ECLI:NL:RVS:2022:3806
Raad van State
- Voorlopige voorziening
- E. Helder
- Rechtspraak.nl
Verzoek om voorlopige voorziening tegen bestemmingsplan gemeente Renkum
Op 20 december 2022 heeft de voorzieningenrechter van de Afdeling bestuursrechtspraak van de Raad van State uitspraak gedaan op een verzoek om een voorlopige voorziening in het geding tussen verzoekers, wonend te Doorwerth, en de raad van de gemeente Renkum. Het verzoek volgde op het besluit van de raad van 28 september 2022, waarbij het bestemmingsplan "[locatie], 2022" werd vastgesteld. Dit plan voorziet in de realisatie van een woning op het perceel [locatie] te Doorwerth, wat de verzoekers, die naast het perceel wonen, vrezen zal leiden tot aantasting van hun woon- en leefklimaat. Zij hebben het verzoek om een voorlopige voorziening ingediend, omdat zij verwachten dat er op korte termijn een aanvraag om een omgevingsvergunning voor de bouw van de woning zal worden ingediend. De verzoekers wijzen erop dat de eigenaar van het perceel niet schriftelijk heeft verklaard dat hij geen omgevingsvergunning zal aanvragen totdat er uitspraak is gedaan op hun beroep tegen het bestemmingsplan.
Tijdens de zitting op 8 december 2022, waar de verzoekers bijgestaan werden door hun advocaat, mr. J. oude Egbrink, en de raad vertegenwoordigd was door ing. A. Ruiter, heeft de voorzieningenrechter het verzoek behandeld. De raad heeft aangegeven dat de eigenaar van het perceel "nog (totaal) geen voornemen" heeft om een omgevingsvergunning aan te vragen, mede omdat de verzoekers beroep hebben ingesteld tegen het bestemmingsplan. De raad voegde hieraan toe dat de eigenaar de verlening van een ontheffing op grond van de Wet natuurbescherming voor het vernielen van rustplaatsen van beschermde vleermuizen wil afwachten, wat kan betekenen dat het een jaar kan duren voordat er een aanvraag voor een omgevingsvergunning wordt ingediend.

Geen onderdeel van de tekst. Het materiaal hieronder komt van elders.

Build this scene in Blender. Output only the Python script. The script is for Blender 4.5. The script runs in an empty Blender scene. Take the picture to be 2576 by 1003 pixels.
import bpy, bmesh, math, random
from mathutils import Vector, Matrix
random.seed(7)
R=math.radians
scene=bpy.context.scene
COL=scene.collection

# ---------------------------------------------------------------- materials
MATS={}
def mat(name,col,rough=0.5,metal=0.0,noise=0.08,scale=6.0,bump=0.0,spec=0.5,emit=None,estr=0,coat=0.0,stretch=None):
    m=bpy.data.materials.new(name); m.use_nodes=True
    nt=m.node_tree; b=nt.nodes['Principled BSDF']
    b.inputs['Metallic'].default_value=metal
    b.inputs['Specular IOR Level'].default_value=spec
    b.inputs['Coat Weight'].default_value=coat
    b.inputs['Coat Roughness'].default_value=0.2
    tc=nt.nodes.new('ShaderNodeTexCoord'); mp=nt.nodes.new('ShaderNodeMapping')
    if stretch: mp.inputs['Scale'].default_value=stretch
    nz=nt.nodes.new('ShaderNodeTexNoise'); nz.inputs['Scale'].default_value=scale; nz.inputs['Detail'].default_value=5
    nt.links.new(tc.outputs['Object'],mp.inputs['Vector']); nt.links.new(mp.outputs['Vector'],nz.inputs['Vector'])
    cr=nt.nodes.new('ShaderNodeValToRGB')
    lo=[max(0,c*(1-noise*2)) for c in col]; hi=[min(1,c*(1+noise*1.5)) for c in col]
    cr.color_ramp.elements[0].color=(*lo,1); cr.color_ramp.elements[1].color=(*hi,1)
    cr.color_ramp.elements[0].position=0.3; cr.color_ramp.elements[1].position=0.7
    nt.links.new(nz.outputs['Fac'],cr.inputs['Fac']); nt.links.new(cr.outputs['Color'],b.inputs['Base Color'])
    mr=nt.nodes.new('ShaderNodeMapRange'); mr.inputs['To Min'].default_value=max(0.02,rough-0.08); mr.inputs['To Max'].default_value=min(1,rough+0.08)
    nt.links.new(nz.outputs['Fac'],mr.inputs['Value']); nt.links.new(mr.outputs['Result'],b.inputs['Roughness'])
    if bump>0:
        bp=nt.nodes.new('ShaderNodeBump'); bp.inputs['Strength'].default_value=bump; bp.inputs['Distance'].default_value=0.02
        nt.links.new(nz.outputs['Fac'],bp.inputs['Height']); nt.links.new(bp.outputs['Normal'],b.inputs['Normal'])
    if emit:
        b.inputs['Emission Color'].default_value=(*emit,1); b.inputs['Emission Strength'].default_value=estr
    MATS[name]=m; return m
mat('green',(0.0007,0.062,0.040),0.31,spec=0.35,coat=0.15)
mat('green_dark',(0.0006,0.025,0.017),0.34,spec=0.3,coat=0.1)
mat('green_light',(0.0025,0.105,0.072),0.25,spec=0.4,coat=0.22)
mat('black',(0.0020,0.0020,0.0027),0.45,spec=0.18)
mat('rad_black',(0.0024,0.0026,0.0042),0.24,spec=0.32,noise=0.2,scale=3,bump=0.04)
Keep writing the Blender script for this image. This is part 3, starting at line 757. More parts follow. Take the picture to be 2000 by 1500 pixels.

De voorzieningenrechter concludeerde dat er geen spoedeisend belang is dat rechtvaardigt dat er in afwachting van de bodemprocedure een voorlopige voorziening wordt getroffen. Het ontbreken van een schriftelijke toezegging van de eigenaar dat er geen aanvraag zal worden ingediend, is niet vereist om te concluderen dat er geen spoedeisend belang is. De voorzieningenrechter heeft het verzoek om een voorlopige voorziening afgewezen en bepaald dat de raad geen proceskosten hoeft te vergoeden.